▶ **REQUIRED TASK**: Starting at the top of the records, output every line through the one that contains "FV = V(.598, .801, 0)", keeping each exactly as it appears.

▶ **MATERIAL FOR THE TASK**:

———

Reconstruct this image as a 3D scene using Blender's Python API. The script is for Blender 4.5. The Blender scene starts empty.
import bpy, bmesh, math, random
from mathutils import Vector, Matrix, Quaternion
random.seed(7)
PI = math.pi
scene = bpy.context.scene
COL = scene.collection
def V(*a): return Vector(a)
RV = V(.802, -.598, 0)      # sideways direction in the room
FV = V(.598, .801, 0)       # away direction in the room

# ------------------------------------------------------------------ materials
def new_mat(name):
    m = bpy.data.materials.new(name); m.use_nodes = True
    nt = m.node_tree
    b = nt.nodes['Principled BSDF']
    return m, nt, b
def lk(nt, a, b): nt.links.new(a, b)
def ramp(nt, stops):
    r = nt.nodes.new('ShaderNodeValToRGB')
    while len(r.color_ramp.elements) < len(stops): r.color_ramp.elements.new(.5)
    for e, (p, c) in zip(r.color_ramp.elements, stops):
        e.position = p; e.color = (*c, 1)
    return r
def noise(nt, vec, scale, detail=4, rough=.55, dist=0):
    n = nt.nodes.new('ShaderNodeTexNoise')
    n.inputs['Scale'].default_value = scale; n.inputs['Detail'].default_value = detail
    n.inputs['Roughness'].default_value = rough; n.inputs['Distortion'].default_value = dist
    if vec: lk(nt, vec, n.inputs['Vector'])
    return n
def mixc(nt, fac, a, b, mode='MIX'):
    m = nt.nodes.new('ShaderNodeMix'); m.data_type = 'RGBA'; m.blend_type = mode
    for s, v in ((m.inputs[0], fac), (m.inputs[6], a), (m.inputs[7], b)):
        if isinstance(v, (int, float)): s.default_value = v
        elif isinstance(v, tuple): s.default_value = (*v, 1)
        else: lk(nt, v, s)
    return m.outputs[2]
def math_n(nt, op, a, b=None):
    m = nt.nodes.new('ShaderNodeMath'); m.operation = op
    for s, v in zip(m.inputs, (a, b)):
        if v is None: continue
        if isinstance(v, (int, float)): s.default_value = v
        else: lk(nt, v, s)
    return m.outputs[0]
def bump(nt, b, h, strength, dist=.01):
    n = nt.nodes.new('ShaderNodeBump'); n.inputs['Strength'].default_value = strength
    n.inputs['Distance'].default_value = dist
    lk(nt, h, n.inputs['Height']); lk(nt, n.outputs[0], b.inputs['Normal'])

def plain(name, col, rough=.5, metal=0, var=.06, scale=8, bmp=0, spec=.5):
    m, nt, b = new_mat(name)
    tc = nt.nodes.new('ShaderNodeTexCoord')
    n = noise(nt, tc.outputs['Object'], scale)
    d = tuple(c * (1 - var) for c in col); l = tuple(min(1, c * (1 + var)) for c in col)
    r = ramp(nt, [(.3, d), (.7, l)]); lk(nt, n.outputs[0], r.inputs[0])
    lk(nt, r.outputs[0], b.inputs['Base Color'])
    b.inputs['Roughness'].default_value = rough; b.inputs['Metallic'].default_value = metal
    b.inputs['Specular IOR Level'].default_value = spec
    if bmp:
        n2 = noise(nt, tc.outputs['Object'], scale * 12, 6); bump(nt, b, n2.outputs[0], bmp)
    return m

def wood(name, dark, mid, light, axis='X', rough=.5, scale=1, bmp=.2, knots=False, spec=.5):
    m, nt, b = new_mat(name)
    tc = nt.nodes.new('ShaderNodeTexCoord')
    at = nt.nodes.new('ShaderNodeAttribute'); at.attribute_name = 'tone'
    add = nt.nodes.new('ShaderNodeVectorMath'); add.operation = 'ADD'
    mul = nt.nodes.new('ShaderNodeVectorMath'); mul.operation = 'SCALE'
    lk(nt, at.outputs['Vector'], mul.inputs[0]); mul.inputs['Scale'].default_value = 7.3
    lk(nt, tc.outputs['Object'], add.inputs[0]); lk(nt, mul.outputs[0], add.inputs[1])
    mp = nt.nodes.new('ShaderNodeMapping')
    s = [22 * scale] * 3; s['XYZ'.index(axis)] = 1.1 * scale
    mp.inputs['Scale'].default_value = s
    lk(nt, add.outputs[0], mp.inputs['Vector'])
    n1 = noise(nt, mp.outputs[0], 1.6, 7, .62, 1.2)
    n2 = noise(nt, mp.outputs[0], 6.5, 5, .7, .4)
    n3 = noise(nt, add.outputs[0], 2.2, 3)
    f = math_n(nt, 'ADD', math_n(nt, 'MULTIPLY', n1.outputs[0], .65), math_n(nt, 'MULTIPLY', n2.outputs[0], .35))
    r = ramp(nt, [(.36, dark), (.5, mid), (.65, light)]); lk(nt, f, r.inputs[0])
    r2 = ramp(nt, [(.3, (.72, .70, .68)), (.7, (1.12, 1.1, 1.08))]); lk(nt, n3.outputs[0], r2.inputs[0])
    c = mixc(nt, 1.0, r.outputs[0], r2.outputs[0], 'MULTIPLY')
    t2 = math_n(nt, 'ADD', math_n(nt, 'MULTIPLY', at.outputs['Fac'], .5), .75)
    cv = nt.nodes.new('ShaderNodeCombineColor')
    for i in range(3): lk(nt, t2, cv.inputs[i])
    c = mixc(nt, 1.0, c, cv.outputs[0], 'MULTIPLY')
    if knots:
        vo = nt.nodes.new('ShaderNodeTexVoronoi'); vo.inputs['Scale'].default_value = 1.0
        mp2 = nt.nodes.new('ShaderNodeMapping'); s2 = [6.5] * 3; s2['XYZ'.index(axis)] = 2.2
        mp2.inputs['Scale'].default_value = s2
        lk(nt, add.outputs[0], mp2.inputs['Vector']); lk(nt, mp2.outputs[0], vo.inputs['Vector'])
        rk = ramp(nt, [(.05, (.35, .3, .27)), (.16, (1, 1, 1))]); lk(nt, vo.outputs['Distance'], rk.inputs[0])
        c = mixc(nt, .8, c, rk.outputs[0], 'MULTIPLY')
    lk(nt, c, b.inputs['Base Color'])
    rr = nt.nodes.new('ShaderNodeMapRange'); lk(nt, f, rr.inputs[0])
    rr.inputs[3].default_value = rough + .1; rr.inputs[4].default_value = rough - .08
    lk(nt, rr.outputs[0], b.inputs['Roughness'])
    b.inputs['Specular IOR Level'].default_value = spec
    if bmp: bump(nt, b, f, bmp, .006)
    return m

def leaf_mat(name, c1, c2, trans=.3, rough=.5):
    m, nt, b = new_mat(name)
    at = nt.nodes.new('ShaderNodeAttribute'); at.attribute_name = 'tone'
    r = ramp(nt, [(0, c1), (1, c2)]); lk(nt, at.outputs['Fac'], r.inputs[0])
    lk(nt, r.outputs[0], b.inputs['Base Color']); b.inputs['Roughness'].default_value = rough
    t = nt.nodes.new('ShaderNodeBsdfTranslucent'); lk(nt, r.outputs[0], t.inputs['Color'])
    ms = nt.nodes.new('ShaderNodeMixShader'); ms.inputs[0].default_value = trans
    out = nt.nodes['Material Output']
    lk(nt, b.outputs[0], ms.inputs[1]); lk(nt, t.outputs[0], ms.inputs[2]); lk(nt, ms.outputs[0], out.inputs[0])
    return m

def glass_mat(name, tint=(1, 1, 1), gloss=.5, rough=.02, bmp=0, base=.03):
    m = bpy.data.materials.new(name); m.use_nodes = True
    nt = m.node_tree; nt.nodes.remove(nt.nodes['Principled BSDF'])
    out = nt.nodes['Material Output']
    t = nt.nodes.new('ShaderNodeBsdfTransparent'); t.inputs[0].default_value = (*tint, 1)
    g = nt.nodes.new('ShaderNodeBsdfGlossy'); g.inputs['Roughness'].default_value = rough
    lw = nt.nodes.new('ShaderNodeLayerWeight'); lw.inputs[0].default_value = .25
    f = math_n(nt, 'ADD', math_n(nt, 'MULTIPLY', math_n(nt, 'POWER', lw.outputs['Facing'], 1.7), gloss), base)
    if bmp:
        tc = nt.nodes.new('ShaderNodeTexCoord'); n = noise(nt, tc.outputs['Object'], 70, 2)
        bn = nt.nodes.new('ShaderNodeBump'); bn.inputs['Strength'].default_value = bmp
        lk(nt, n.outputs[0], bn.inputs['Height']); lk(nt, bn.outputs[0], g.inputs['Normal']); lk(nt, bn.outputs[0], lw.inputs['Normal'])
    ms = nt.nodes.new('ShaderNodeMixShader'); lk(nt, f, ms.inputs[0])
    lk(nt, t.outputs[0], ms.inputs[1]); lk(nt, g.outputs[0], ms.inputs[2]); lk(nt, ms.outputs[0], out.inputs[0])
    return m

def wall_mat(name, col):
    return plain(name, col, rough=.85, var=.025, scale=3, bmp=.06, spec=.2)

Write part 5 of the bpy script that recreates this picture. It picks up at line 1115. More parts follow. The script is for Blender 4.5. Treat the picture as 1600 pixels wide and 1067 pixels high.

———

▶ **FINISHED TASK**:
Reconstruct this image as a 3D scene using Blender's Python API. The script is for Blender 4.5. The Blender scene starts empty.
import bpy, bmesh, math, random
from mathutils import Vector, Matrix, Quaternion
random.seed(7)
PI = math.pi
scene = bpy.context.scene
COL = scene.collection
def V(*a): return Vector(a)
RV = V(.802, -.598, 0)      # sideways direction in the room
FV = V(.598, .801, 0)       # away direction in the room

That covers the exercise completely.